Es ist ein Verdienst der Autoren, dass sie nicht nur Aufbau, Ideologie und Strategie des Islamischen Staats in den Blick nehmen. Sie erklären auch, warum sich Al-Qaida und IS, von denen man annehmen könnte, dass sie eigentlich Brüder im Geiste sind, heute feindlich gesonnen sind. Wer hatte sich nicht gewundert, als zum ersten Mal Nachrichten aus Syrien kamen, dass sich die Nusra-Front (der syrische Al-Qaida-Ableger) und der IS  bekämpften?
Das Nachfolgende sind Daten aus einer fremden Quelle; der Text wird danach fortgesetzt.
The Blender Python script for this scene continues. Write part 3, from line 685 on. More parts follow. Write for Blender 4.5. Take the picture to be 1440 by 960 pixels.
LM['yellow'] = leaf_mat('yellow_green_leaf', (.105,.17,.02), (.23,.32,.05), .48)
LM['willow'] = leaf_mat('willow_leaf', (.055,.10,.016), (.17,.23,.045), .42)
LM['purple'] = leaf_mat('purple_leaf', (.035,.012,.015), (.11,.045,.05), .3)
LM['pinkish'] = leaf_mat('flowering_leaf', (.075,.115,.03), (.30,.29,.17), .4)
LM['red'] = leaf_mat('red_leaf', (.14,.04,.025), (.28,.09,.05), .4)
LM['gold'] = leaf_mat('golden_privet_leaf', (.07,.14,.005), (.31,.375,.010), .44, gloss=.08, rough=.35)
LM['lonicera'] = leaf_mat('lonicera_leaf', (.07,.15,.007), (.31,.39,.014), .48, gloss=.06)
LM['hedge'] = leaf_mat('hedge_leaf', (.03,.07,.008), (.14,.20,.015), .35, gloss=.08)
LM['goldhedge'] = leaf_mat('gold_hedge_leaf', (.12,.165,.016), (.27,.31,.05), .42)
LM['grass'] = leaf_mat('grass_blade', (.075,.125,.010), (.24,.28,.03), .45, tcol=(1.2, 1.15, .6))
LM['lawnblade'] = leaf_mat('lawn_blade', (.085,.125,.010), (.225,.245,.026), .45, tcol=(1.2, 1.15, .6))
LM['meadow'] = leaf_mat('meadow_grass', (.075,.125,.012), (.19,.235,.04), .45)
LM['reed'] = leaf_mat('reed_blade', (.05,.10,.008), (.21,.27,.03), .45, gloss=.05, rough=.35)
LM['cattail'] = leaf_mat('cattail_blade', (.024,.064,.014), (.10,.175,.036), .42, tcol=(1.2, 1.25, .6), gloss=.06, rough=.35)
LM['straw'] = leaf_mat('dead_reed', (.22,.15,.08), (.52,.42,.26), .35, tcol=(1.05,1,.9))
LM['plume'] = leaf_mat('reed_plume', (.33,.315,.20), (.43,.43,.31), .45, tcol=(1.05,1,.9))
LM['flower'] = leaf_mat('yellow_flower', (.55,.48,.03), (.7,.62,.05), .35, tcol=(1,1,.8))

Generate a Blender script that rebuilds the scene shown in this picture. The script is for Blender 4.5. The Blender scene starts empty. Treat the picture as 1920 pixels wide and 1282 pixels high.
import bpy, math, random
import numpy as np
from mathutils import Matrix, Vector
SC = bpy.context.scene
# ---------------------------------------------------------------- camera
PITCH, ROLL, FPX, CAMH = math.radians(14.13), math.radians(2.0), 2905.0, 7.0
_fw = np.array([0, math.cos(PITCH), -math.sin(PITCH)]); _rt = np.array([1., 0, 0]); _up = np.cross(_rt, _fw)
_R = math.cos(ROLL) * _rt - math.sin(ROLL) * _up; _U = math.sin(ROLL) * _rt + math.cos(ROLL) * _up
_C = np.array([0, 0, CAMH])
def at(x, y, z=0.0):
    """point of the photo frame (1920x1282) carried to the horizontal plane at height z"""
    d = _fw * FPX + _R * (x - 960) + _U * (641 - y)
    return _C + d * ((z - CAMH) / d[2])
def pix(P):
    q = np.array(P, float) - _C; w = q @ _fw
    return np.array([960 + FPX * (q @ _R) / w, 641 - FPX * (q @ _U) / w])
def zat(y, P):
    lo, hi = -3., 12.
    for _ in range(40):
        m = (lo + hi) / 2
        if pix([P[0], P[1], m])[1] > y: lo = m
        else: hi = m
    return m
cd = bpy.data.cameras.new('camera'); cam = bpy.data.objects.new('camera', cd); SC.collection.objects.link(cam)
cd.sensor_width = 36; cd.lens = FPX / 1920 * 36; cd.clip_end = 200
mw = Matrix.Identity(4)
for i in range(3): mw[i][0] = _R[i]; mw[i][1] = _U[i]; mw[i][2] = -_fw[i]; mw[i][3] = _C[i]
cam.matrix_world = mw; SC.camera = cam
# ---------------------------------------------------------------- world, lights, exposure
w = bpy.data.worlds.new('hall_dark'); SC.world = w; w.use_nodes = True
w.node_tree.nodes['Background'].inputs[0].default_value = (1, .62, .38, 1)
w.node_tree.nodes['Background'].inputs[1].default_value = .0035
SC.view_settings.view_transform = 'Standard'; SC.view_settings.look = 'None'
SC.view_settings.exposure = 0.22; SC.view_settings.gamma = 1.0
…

Abu Rumman und Abu Hanieh zeigen auf, wie neben strategischen Differenzen vor allem Machtansprüche und Eitelkeiten der Hauptdrahtzieher schließlich zum Bruch führten.

Das Buch ist detailreich und keine leichte Kost. Die Autoren ziehen immer wieder Querverbindungen zwischen Namen, Jahreszahlen und Ereignissen, die vor allem für den arabischen Raum wichtig sind. Wohl dem, dem diese einigermaßen geläufig sind. Die klare Grundstruktur des Buches hilft aber zum Teil über diese Hürden hinweg. Am Ende  jedes Kapitels fassen die Autoren in einem Fazit die Hauptgedankengänge zusammen. Dass der Übersetzer Günther Orth der deutschen Ausgabe ein Personenregister hinzugefügt hat, in dem die wichtigsten Informationen über die Hauptdrahtzieher im Islamischen Staat und in Al-Qaida genannt werden, erleichtert die Lektüre zusätzlich. Das Werk ist ein hilfreicher Begleiter für jeden, der einen Weg durch das Dickicht des Dschihadismus sucht.